Eén van de grote meren, het Tanganyikameer, is zo groot als België, bevat een vijfde van de wereldwijde zoetwaterreserves en heeft een onschatbare biodiversiteit, met onder meer honderden soorten vissen die nergens anders ter wereld voorkomen. Onder de bodem van het meer bevinden zich grote gas- en oliereserves. Die werden afgelopen jaren in alle stilte verkend. De arme landen rond het meer - DR Congo, Burundi, Tanzania en Zambia - dromen al van nieuwe broodnodige inkomsten.

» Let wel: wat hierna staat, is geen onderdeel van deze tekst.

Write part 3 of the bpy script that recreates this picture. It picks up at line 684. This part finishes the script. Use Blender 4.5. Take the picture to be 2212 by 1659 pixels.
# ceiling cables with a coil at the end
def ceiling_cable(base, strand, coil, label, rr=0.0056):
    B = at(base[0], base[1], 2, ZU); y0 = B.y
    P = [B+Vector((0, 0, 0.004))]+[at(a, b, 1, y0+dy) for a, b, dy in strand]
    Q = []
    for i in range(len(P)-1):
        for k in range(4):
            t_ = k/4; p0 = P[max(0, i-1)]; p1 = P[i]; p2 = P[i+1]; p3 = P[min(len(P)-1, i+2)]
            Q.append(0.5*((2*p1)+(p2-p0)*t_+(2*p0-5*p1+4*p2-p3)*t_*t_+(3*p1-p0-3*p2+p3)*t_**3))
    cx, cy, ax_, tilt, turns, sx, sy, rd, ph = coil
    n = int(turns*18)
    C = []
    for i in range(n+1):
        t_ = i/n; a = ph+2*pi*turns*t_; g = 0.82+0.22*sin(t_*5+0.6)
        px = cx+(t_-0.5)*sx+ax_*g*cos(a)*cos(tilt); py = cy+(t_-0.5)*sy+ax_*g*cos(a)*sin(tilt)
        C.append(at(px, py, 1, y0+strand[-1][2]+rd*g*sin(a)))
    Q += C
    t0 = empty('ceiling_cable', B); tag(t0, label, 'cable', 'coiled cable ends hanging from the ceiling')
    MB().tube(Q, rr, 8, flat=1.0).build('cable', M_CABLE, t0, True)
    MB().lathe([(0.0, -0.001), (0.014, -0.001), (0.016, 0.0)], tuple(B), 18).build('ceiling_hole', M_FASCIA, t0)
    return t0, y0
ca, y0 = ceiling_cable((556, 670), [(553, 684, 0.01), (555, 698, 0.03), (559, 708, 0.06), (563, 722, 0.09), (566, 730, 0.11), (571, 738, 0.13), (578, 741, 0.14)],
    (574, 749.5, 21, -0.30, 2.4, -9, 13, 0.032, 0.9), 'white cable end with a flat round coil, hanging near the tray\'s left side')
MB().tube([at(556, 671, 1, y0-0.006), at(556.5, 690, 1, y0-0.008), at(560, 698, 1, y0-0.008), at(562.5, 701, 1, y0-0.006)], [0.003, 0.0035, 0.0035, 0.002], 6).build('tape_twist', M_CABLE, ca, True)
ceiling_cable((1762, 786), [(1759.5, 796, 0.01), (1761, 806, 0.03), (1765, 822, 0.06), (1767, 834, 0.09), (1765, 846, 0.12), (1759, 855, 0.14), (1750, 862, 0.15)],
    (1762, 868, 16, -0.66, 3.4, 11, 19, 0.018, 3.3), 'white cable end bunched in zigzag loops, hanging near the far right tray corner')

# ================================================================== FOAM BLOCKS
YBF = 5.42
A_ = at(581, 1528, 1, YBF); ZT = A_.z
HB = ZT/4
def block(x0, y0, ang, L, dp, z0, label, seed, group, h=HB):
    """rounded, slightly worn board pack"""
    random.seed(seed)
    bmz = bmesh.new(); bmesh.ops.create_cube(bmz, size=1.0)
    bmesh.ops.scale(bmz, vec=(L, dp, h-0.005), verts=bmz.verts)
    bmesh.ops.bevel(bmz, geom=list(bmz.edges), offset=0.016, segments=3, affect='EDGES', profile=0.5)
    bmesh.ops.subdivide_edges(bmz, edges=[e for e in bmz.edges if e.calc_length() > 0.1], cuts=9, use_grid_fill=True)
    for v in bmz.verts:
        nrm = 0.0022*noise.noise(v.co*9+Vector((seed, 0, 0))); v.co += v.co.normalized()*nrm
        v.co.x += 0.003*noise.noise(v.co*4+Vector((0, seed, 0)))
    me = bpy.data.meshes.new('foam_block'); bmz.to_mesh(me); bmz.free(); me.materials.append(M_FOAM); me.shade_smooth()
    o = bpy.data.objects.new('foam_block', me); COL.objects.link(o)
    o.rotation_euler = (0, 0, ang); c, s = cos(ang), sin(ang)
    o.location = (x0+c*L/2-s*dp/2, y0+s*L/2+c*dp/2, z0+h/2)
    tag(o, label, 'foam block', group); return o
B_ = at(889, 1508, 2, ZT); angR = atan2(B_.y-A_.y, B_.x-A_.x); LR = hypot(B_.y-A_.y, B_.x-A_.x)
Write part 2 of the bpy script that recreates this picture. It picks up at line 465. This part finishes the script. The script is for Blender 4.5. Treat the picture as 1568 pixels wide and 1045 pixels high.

Ecologische ramp in de maak
Maar ontginning van gas en olie brengt enorme risico’s mee voor de meer dan 10 miljoen mensen die rond het Tanganyikameer leven en die er grotendeels van afhankelijk zijn. Mogelijke olielekken zouden het hele ecosysteem kunnen vernietigen, de visserij en de voedselzekerheid doen instorten, het drinkwater verontreinigen en de gezondheid van de bevolking in het gedrang kunnen brengen, ook in het Congobekken, waarin het meer langzaam afvloeit.
De Grote Meren zijn relatief gesloten systemen - het water van het Tanganyikameer wordt maar om de 7.000 jaar 'vernieuwd' - waardoor herstel van een olieramp millennia zou duren. En de afgelegen ligging van het Tanganyikameer zou een snelle en effectieve interventie bij een olielek erg bemoeilijken. Grote delen van Oost-Afrika zijn bovendien politiek onstabiel. Concurrentie om fossiele brandstofvoorraden kan tot sabotages leiden, zoals het geval was bij oliewinning in de Nigerdelta.
Sterke controle nodig
Een groep wetenschappers, waaronder tal van autoriteiten uit de betrokken landen, dringen bij de regeringen aan om vooraf de nodige controlemechanismen en procedures te ontwikkelen om de gevolgen van milieuschade in te perken. Beter nog, lokale overheden zouden alternatieve strategieën moeten zoeken, waarbij de lokale bevolking, ngo’s, autoriteiten en wetenschappers betrokken zijn, om de regio op een duurzame manier te ontwikkelen zoals voorgeschreven door de Duurzame Ontwikkelingsdoelstellingen van de Verenigde Naties. Vandaag wordt zo'n integraal beheer uitgeprobeerd in het Virunga Nationaal Park in DR Congo.